Not an interesting piece by me, of course.  Let’s not be ridiculous.   FPA War Crimes blogger Daniel Graeber has an excellent piece in UPI on the long-term consequences of arming Sunni militants to fight al-Qaeda.   He discusses why this is a short-sighted plan, and one possibly doomed to blow-back in even more violence and mayhem, moreso, I think, than anything al-Qaeda could inflict.

 But as the Sons of Iraq increasingly shed blood for the country, they are growing increasingly disenfranchised with the political rewards. Iraqis, including the Awakening Councils, want peace and stability, but as in any form of participatory government, they also want power. In Diyala province recently, members of the Sons of Iraq abandoned their checkpoints in protest of the Iraqi central government’s choice for police chief, who happened to be Shiite. That’s just one minor example of the swelling tide of political discontent emerging from the Awakening Councils, as many simply see no purpose in continuing the fight as the Awakening came with few rewards. Adding to the complexity is the tenuous cease-fire by the fighters loyal to the Shiite cleric Moqtada Sadr, who many of the Sawha forces fear.

Read the whole piece.  Graeber brings up historical and regional analogies, and offers a shrewd analysis of how this can blow up.   The plan of arming one set of militants to fight the another, a strategy that is both over-arching and disturbingly ad hoc, redounded poorly against the US in Gaza, and can do so in Iraq in larger and more frightening ways.

3 Responses to “Interesting Piece on Iraq”

  1. Simmons Says:

    I had Graeber’s way of thinking until last week.
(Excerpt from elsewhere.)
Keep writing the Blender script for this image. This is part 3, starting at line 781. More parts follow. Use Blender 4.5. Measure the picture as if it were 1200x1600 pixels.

Then I had a realization: what if the danger of arming the Sunnis was intentional? Why would anyone in their right mind do that, you may (rightfully) ask. Well, who is the United State’s number one rival in the Middle East right now? Shiite Iran. Emphasis on the whole Shiite part.

    Armed Sunni militias would make Iran’s goal of puppeteering Iraq much, much harder for obvious reasons.

    Not only that, but Iran really, really, really does not want to see the Sunnis rise up again in Iraq. The Iraq-Iran war in the 1980s resulted in the deaths of up to a million of the youngest and brightest Iranian men. Now, I’m not suggesting that Iraq would enter another conflict with Iraq, but this is still scary stuff for Iran.

    Was this the Bush Administration’s intention? I have no way to know. All I know is that this is one of the consequences that we are going to have to deal with in the coming years.

    Of course, there are still the many dangerous consequences Graeber mentions. For example, he and I both noticed the frightening similarities between our arming of Sunni militias now and our arming of the Afghani mujahedin during the Cold War.

  2. Daniel J. Graeber Says:

    Then why prop up the Maliki government? Or listen to Chalabi? Or let Sadr stay alive?

  3. Simmons Says:

    Not everything we’re doing in Iraq is hold off the Iranians. It’s also to create stable, somewhat friendly democratic government there.